Il n’est pas un aspect de la réalité qui ne soit aujourd’hui hanté par la notion de « crise » : la crise économique entrainerait dans son sillage et indéfiniment une crise sociale, politique, migratoire, écologique, identitaire et même une crise des vocations. Et, en effet, comment trouver sa place dans un monde dont on nous dit sans cesse qu’il serait emporté dans la course folle d’une rupture du sens et de l’ordre établi ? La seule réponse serait-elle la « gestion de crise » dont les adeptes avouent ne rien savoir de la crise, mais seulement en repérer de grandes caractéristiques et leur réitération pour tenter d’en contrer la catastrophe désormais toujours imminente ?
« Il n’y a pas de crise mais essentiellement des devenirs qui opèrent en silence. »
Gilles Deleuze
La philosophie entend les choses autrement. Ou plutôt, elle rappelle le sens premier de la crise qui, en grec, exprime l’acte de séparer, juger, décider. Il y a crise quand l’équilibre se rompt obligeant de manière imminente à prendre une décision qui m’implique.
« En un certain sens, le monde est toujours un désert qui a besoin de ceux qui commencent pour pouvoir à nouveau être recommencé. »
Hannah Arendt, Qu’est-ce que la politique ?

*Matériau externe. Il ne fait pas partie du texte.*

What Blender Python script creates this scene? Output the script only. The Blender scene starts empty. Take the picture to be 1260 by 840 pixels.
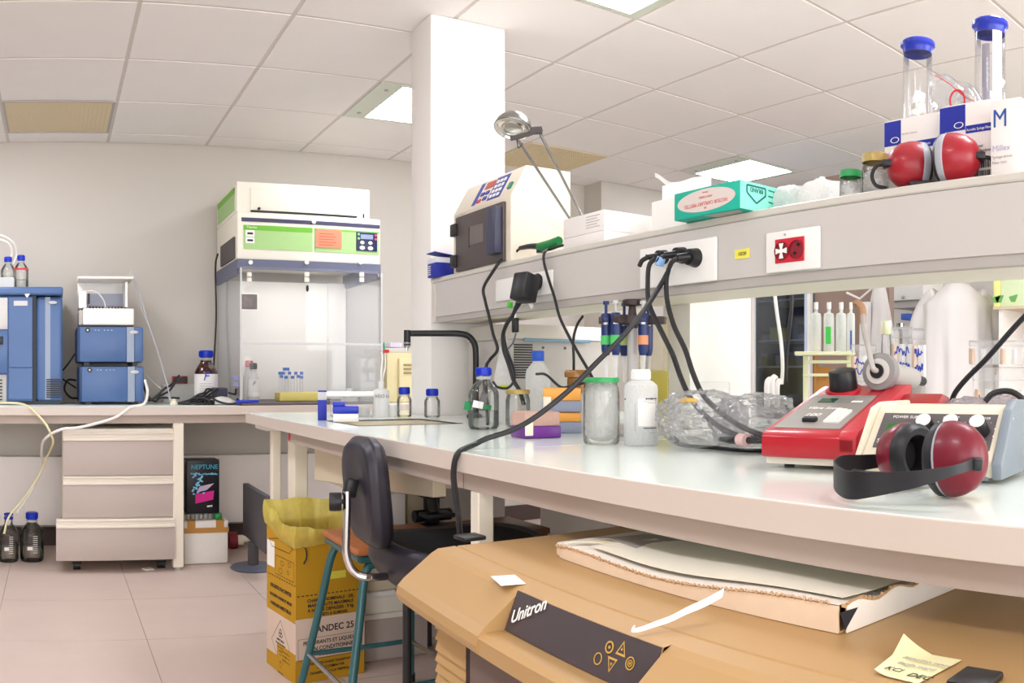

Affronter la crise ne consiste donc pas à élaborer des stratégies pour éviter le pire, mais à affirmer un choix en propre afin d’infléchir l’ordre des choses et d’en créer un nouveau. En ce sens, la crise n’est pas à gérer mais à exalter. Ou encore : l’homme de la crise est celui qui, fuyant une pensée conservatrice et animé du désir d’initiative, instruit par le passé et agissant pour l’avenir, cherche à ouvrir des brèches dans un monde consensuel.